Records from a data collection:
+ + + + +

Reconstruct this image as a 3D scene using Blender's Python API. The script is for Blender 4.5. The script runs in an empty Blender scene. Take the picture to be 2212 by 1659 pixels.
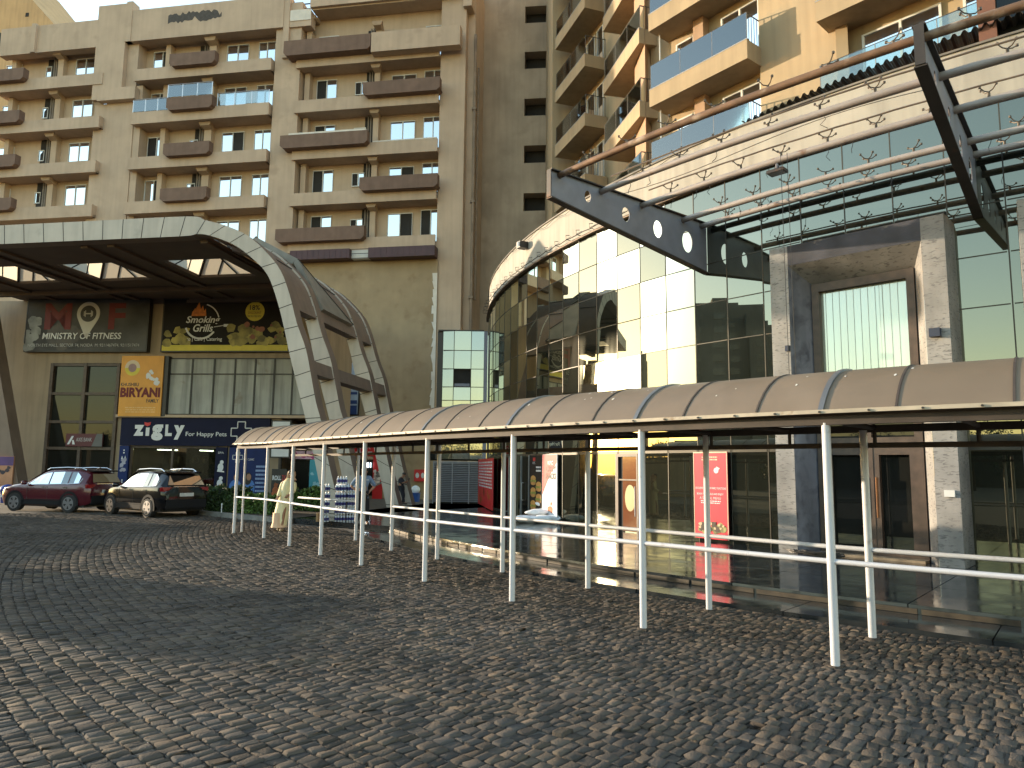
import bpy, bmesh, math, random
import numpy as np
from mathutils import Vector, Matrix
random.seed(7); rng=np.random.default_rng(7)
SC=bpy.context.scene; COL=SC.collection
V=Vector; PI=math.pi; rad=math.radians
# ---------------------------------------------------------------- camera
F=1549.;CX,CY=1106.,829.5;H=1.85
PT=math.atan(247/1.3562/F);TH=rad(.62)
d_=np.array([0,math.cos(PT),math.sin(PT)]);u0_=np.array([0,-math.sin(PT),math.cos(PT)]);r0_=np.array([1.,0,0])
r_=r0_*math.cos(TH)+u0_*math.sin(TH);u_=-r0_*math.sin(TH)+u0_*math.cos(TH)
O=np.array([0,0,H]); CC=np.array([27.,35.])
def ray(x,y): return d_+r_*(x-CX)/F-u_*(y-CY)/F
def at_z(x,y,z):
    v=ray(x,y);return O+v*(z-H)/v[2]
def at_y(x,y,Y):
    v=ray(x,y);return O+v*(Y/v[1])
def cyl(x,y,R):
    v=ray(x,y);o=O[:2]-CC
    a=v[:2]@v[:2];b=2*o@v[:2];c=o@o-R*R
    D=max(b*b-4*a*c,0)
    return O+v*((-b-math.sqrt(D))/(2*a))
def theta(p): return math.degrees(math.atan2(p[1]-CC[1],p[0]-CC[0]))%360
def pol(R,t,z=0.): return V((CC[0]+R*math.cos(rad(t)),CC[1]+R*math.sin(rad(t)),z))
class Plane:                      # vertical wall plane: s along it, d outward (towards the plaza), z up
    def __init__(s,p0,ang):
        s.p0=np.array(p0,float);s.t=np.array([math.cos(rad(ang)),math.sin(rad(ang))]);s.n=np.array([s.t[1],-s.t[0]])
    def hit(s,x,y,d=0.):
        v=ray(x,y);k=((s.p0+s.n*d-O[:2])@s.n)/(v[:2]@s.n);p=O+v*k
        return (p[:2]-s.p0)@s.t,p[2]
    def P(s,a,z,d=0.):
        q=s.p0+s.t*a+s.n*d;return V((q[0],q[1],z))
    def T(s): return V((s.t[0],s.t[1],0))
    def N(s): return V((s.n[0],s.n[1],0))
# ---------------------------------------------------------------- materials
MATS={}
def nodes(name):
    m=bpy.data.materials.new(name);m.use_nodes=True;nt=m.node_tree;nt.nodes.clear()
    out=nt.nodes.new('ShaderNodeOutputMaterial');return m,nt,out
def mat(name,col,rough=.6,metal=0.,var=.12,scale=2.,bump=0.,bscale=30.,streak=0.,spots=None,sst=None,col2=None,island=0.,spec=.5,coat=0.,detail=6,trans=None):
    if name in MATS: return MATS[name]
    m,nt,out=nodes(name);N=nt.nodes.new;L=nt.links.new
    b=N('ShaderNodeBsdfPrincipled');L(b.outputs[0],out.inputs[0])
    tc=N('ShaderNodeTexCoord')
    n=N('ShaderNodeTexNoise');n.inputs['Scale'].default_value=scale;n.inputs['Detail'].default_value=detail;L(tc.outputs['Object'],n.inputs['Vector'])
    cr=N('ShaderNodeMapRange');cr.inputs['From Min'].default_value=.3;cr.inputs['From Max'].default_value=.7
    cr.inputs['To Min'].default_value=1-var;cr.inputs['To Max'].default_value=1+var;L(n.outputs[0],cr.inputs[0])
    fac=cr.outputs[0]
    def mul(a,bb):
        x=N('ShaderNodeMath');x.operation='MULTIPLY';L(a,x.inputs[0]);L(bb,x.inputs[1]);return x.outputs[0]
    if streak:
        mp=N('ShaderNodeMapping');mp.inputs['Scale'].default_value=(2.2,2.2,.16);L(tc.outputs['Object'],mp.inputs[0])
        n2=N('ShaderNodeTexNoise');n2.inputs['Scale'].default_value=1.6;n2.inputs['Detail'].default_value=5;L(mp.outputs[0],n2.inputs['Vector'])
        c2=N('ShaderNodeMapRange');c2.inputs['From Min'].default_value=.42;c2.inputs['From Max'].default_value=.72
        c2.inputs['To Min'].default_value=1.;c2.inputs['To Max'].default_value=1-streak;L(n2.outputs[0],c2.inputs[0]);fac=mul(fac,c2.outputs[0])
    if island:
        g=N('ShaderNodeNewGeometry');c3=N('ShaderNodeMapRange');c3.inputs['To Min'].default_value=1-island;c3.inputs['To Max'].default_value=1+island
        L(g.outputs['Random Per Island'],c3.inputs[0]);fac=mul(fac,c3.outputs[0])
    vm=N('ShaderNodeVectorMath');vm.operation='SCALE';vm.inputs[0].default_value=col[:3];L(fac,vm.inputs['Scale'])
    colout=vm.outputs[0]
    if col2:                                    # stones or slats of a second colour, picked piece by piece
        g2=N('ShaderNodeNewGeometry');mm=N('ShaderNodeMath');mm.operation='MULTIPLY';mm.inputs[1].default_value=7.31;L(g2.outputs['Random Per Island'],mm.inputs[0])
        fr=N('ShaderNodeMath');fr.operation='FRACT';L(mm.outputs[0],fr.inputs[0])
        v2=N('ShaderNodeVectorMath');v2.operation='SCALE';v2.inputs[0].default_value=col2;L(fac,v2.inputs['Scale'])
        mx2=N('ShaderNodeMix');mx2.data_type='RGBA';L(fr.outputs[0],mx2.inputs[0]);L(colout,mx2.inputs[6]);L(v2.outputs[0],mx2.inputs[7]);colout=mx2.outputs[2]
    if spots:                                   # spots=(colour, scale, low, high): stains with a shape of their own
        n4=N('ShaderNodeTexNoise');n4.inputs['Scale'].default_value=spots[1];n4.inputs['Detail'].default_value=8;
        if sst:
            m4=N('ShaderNodeMapping');m4.inputs['Scale'].default_value=sst;L(tc.outputs['Object'],m4.inputs[0]);L(m4.outputs[0],n4.inputs['Vector']);n4.inputs['Distortion'].default_value=.6
        else: L(tc.outputs['Object'],n4.inputs['Vector'])
        c4=N('ShaderNodeMapRange');c4.inputs['From Min'].default_value=spots[2];c4.inputs['From Max'].default_value=spots[3];L(n4.outputs[0],c4.inputs[0])
        mx=N('ShaderNodeMix');mx.data_type='RGBA';L(c4.outputs[0],mx.inputs[0]);L(colout,mx.inputs[6]);mx.inputs[7].default_value=(*spots[0],1);colout=mx.outputs[2]
    L(colout,b.inputs['Base Color'])
    b.inputs['Roughness'].default_value=rough;b.inputs['Metallic'].default_value=metal
    b.inputs['Specular IOR Level'].default_value=spec
    if coat: b.inputs['Coat Weight'].default_value=coat;b.inputs['Coat Roughness'].default_value=.05
    if trans: b.inputs['Transmission Weight'].default_value=trans
    if bump:
        nb=N('ShaderNodeTexNoise');nb.inputs['Scale'].default_value=bscale;nb.inputs['Detail'].default_value=5;L(tc.outputs['Object'],nb.inputs['Vector'])
        bp=N('ShaderNodeBump');bp.inputs['Strength'].default_value=bump;bp.inputs['Distance'].default_value=.02;L(nb.outputs[0],bp.inputs['Height']);L(bp.outputs[0],b.inputs['Normal'])
    MATS[name]=m;return m
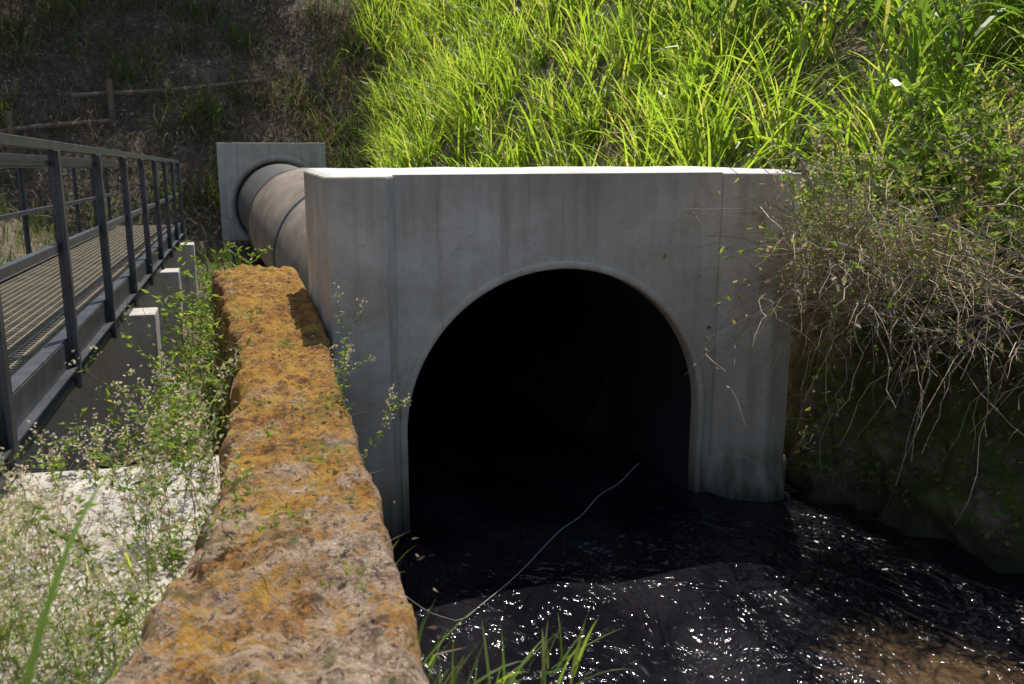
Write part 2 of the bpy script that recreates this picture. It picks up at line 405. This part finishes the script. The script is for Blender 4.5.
# ------------------------------------------------------------------ vegetation generators
def blades(acc,base,az,t0,ln,w,bend,S=5,mi=0):
    N=len(base); s=np.linspace(0,1,S+1)
    th=t0[:,None]+bend[:,None]*s[None,:]**1.6
    ds=ln[:,None]/S
    hx=np.cumsum(np.concatenate([np.zeros((N,1)),np.sin(th[:,:-1])*ds],1),1)
    hz=np.cumsum(np.concatenate([np.zeros((N,1)),np.cos(th[:,:-1])*ds],1),1)
    P=np.stack([base[:,0:1]+hx*np.cos(az)[:,None],base[:,1:2]+hx*np.sin(az)[:,None],base[:,2:3]+hz],2)
    tw=az+rng.normal(0,.5,N)
    side=np.stack([-np.sin(tw),np.cos(tw),rng.normal(0,.25,N)],1)
    prof=np.minimum(1,.45+2.2*s)*(1-s**2.2)+.02
    W=w[:,None]*prof[None,:]*.5
    A=P-side[:,None,:]*W[:,:,None]; B=P+side[:,None,:]*W[:,:,None]
    V=np.stack([A,B],2).reshape(-1,3)
    b=(np.arange(N)[:,None]*(S+1)*2+np.arange(S)[None,:]*2).ravel()
    acc.add(V,np.stack([b,b+1,b+3,b+2],1),mi); return P
def tubes(acc,P,rad,mi=0,n=4):
    N,K,_=P.shape
    T=np.gradient(P,axis=1); T/=np.linalg.norm(T,axis=2,keepdims=True)+1e-9
    ref=np.array([.3,.2,.93]); ref2=np.array([1.,.1,0])
    U=np.cross(T,ref); bad=np.linalg.norm(U,axis=2)<.25; U[bad]=np.cross(T[bad],ref2)
    U/=np.linalg.norm(U,axis=2,keepdims=True)+1e-9; W=np.cross(T,U)
    q=np.linspace(0,2*math.pi,n,endpoint=False)
    V=P[:,:,None,:]+rad[:,:,None,None]*(U[:,:,None,:]*np.cos(q)[None,None,:,None]+W[:,:,None,:]*np.sin(q)[None,None,:,None])
    V=V.reshape(-1,3)
    f=[]
    bi=(np.arange(N)[:,None]*K+np.arange(K-1)[None,:]).ravel()*n
    for k in range(n):
        k2=(k+1)%n; f.append(np.stack([bi+k,bi+k2,bi+n+k2,bi+n+k],1))
    acc.add(V,np.concatenate(f),mi)
def leaves(acc,c,d,ln,w,mi=0):
    N=len(c); d=d/(np.linalg.norm(d,axis=1,keepdims=True)+1e-9)
    r=rng.normal(0,1,(N,3)); s=np.cross(d,r); s/=np.linalg.norm(s,axis=1,keepdims=True)+1e-9
    nrm=np.cross(d,s)
    tip=c+d*ln[:,None]+nrm*(ln*.15)[:,None]; m=c+d*(ln*.42)[:,None]
    V=np.stack([c,m+s*(w*.5)[:,None],tip,m-s*(w*.5)[:,None]],1).reshape(-1,3)
    b=np.arange(N)*4; acc.add(V,np.stack([b,b+1,b+2,b+3],1),mi)
def stems(acc,base,az,t0,ln,bend,rad,K=8,mi=0,wob=.02):
    N=len(base); s=np.linspace(0,1,K); th=t0[:,None]+bend[:,None]*s[None,:]
    ds=ln[:,None]/(K-1)
    hx=np.cumsum(np.concatenate([np.zeros((N,1)),np.sin(th[:,:-1])*ds],1),1)
    hz=np.cumsum(np.concatenate([np.zeros((N,1)),np.cos(th[:,:-1])*ds],1),1)
    P=np.stack([base[:,0:1]+hx*np.cos(az)[:,None],base[:,1:2]+hx*np.sin(az)[:,None],base[:,2:3]+hz],2)
    nz_=np.cumsum(rng.normal(0,1,(N,K,3)),1)*wob*ln[:,None,None]; nz_[:,0]=0; P=P+nz_
    tubes(acc,P,rad[:,None]*(1-.7*s)[None,:],mi,3 if N>60 else 5); return P
def onpath(P,n,lo=.1,hi=1.0):
    N,K,_=P.shape; idx=rng.integers(0,N,n); s=rng.uniform(lo,hi,n)*(K-1); i=np.minimum(s.astype(int),K-2); f=(s-i)[:,None]
    A=P[idx,i];B=P[idx,i+1]; return A*(1-f)+B*f,(B-A)/(np.linalg.norm(B-A,axis=1,keepdims=True)+1e-9),idx
def U(a,b,n): return rng.uniform(a,b,n)

# --- hillside grass (tussocks)
def inhill(x,y):
    return np.where(y<7.6,x>xedge(y)+.12,x>3.5-.02*y)&~((x<3.95)&(y<7.8))&(y<34)&(x/y>.145)&(x/y<1.3)&((hd(x,y)<9.0)|((y>20)&(x/y<.45)))
a=Acc()
NC=1750; cx_=U(3.0,15,NC); cy_=U(3,34,NC)
ok=inhill(cx_,cy_)&((hd(cx_,cy_)>.6)|(cy_>7.8))&(fb(cx_*1.1+4,cy_*1.3)>-.55)
cx_=cx_[ok];cy_=cy_[ok]
tall=.85+.45*fb(cx_*.8,cy_*.8)+.01*cy_
per=26; n=len(cx_)*per
az=U(0,2*math.pi,n); rr=np.abs(rng.normal(0,.14,n))
bx=np.repeat(cx_,per)+rr*np.cos(az); by=np.repeat(cy_,per)+rr*np.sin(az)
az=az+rng.normal(0,.5,n)
base=np.stack([bx,by,height(bx,by)-.03],1)
tl=np.repeat(tall,per)*U(.55,1.45,n)
blades(a,base,az,.05+rr*1.5+np.abs(rng.normal(.0,.12,n)),tl,U(.020,.046,n),U(.4,2.5,n),6,0)
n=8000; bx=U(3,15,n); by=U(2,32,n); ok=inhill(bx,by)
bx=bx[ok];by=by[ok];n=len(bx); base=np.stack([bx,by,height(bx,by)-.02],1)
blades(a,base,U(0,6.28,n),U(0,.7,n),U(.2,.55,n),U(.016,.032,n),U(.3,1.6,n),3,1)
n=1700; bx=U(3.2,15,n); by=U(2,30,n); ok=inhill(bx,by); bx=bx[ok];by=by[ok];n=len(bx)
base=np.stack([bx,by,height(bx,by)],1); blades(a,base,U(0,6.28,n),U(0,.9,n),U(.5,1.3,n),U(.008,.018,n),U(.2,1.5,n),4,2)
a.build('tall_hill_grass',[M_grass,M_dkgrass,M_straw])

# --- cane-like plants on the upper right
a=Acc()
NC=250; cx_=U(5.6,12,NC); cy_=U(4.8,16,NC); ok=(cx_/cy_>.46)&(cx_/cy_<1.25); cx_=cx_[ok];cy_=cy_[ok]; NC=len(cx_)
base=np.stack([cx_,cy_,height(cx_,cy_)],1)
P=stems(a,base,U(0,6.28,NC),U(.0,.25,NC),U(1.1,2.2,NC),U(.1,.5,NC),U(.008,.013,NC),7,1)
n=NC*13; pp,dd,ii=onpath(P,n,.12,1.0)
blades(a,pp,U(0,6.28,n),U(.35,.9,n),U(.5,1.1,n),U(.035,.068,n),U(.7,1.9,n),6,0)
a.build('cane_thicket',[M_cane,M_stem])

# --- shaded hillside
a=Acc()
n=11000; bx=U(-12,5.0,n); by=U(24.6,33,n)
base=np.stack([bx,by,height(bx,by)+U(-.05,.3,n)],1)
cl=fb(bx*.9,by*1.1); base=base[cl>-.35]; n=len(base)
blades(a,base,rng.normal(-1.57,.7,n),U(.5,1.5,n),U(.3,1.1,n),U(.012,.026,n),U(.9,1.9,n),4,0)
n=2200; bx=U(-12,5.0,n);by=U(24.6,33,n); base=np.stack([bx,by,height(bx,by)+.05],1)
stems(a,base,rng.normal(-1.57,.8,n),U(.2,1.6,n),U(.4,1.6,n),U(-.5,1.6,n),U(.007,.015,n),6,0,.06)
n=6000; bx=U(-12,5.0,n);by=U(24.4,33,n); base=np.stack([bx,by,height(bx,by)+.03],1); leaves(a,base,rng.normal(0,1,(n,3))*[1,1,.4],U(.08,.2,n),U(.05,.12,n),1)
a.build('dry_brush',[M_brown,M_litter])
a=Acc()
NC=300; cx_=U(-12,5.5,NC); cy_=U(24.6,34,NC); ok=(fb(cx_*.7+2,cy_*.9)>.0)|((cx_<-3)&(cy_>30))|(cx_>3); cx_=cx_[ok];cy_=cy_[ok]
per=24;n=len(cx_)*per; bx=np.repeat(cx_,per)+rng.normal(0,.25,n);by=np.repeat(cy_,per)+rng.normal(0,.2,n)
blades(a,np.stack([bx,by,height(bx,by)],1),rng.normal(-1.57,1.2,n),U(.1,.7,n),U(.4,1.3,n),U(.022,.045,n),U(.5,2,n),5,0)
n=5000; bx=U(-9,.3,n);by=U(4.3,25,n); k=(fb(bx,by)>-.4)&~((bx>-2.3)&(bx<-.6)&(by<17))&~((bx>-.35)&(by<9.1)); bx=bx[k];by=by[k];n=len(bx)
blades(a,np.stack([bx,by,height(bx,by)],1),U(0,6.28,n),U(0,.5,n),U(.3,.9,n),U(.016,.035,n),U(.4,1.8,n),4,0)
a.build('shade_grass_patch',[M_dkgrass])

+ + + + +

**Requirements:**
Nothing outside the span should appear: copy exactly from the line with "n=8000; bx=U(3,15,n); by=U(2,32,n);" through the line with "a.build('cane_thicket',[M_cane,M_stem])".

**Solution to the exercise:**
n=8000; bx=U(3,15,n); by=U(2,32,n); ok=inhill(bx,by)
bx=bx[ok];by=by[ok];n=len(bx); base=np.stack([bx,by,height(bx,by)-.02],1)
blades(a,base,U(0,6.28,n),U(0,.7,n),U(.2,.55,n),U(.016,.032,n),U(.3,1.6,n),3,1)
n=1700; bx=U(3.2,15,n); by=U(2,30,n); ok=inhill(bx,by); bx=bx[ok];by=by[ok];n=len(bx)
base=np.stack([bx,by,height(bx,by)],1); blades(a,base,U(0,6.28,n),U(0,.9,n),U(.5,1.3,n),U(.008,.018,n),U(.2,1.5,n),4,2)
a.build('tall_hill_grass',[M_grass,M_dkgrass,M_straw])

# --- cane-like plants on the upper right
a=Acc()
NC=250; cx_=U(5.6,12,NC); cy_=U(4.8,16,NC); ok=(cx_/cy_>.46)&(cx_/cy_<1.25); cx_=cx_[ok];cy_=cy_[ok]; NC=len(cx_)
base=np.stack([cx_,cy_,height(cx_,cy_)],1)
P=stems(a,base,U(0,6.28,NC),U(.0,.25,NC),U(1.1,2.2,NC),U(.1,.5,NC),U(.008,.013,NC),7,1)
n=NC*13; pp,dd,ii=onpath(P,n,.12,1.0)
blades(a,pp,U(0,6.28,n),U(.35,.9,n),U(.5,1.1,n),U(.035,.068,n),U(.7,1.9,n),6,0)
a.build('cane_thicket',[M_cane,M_stem])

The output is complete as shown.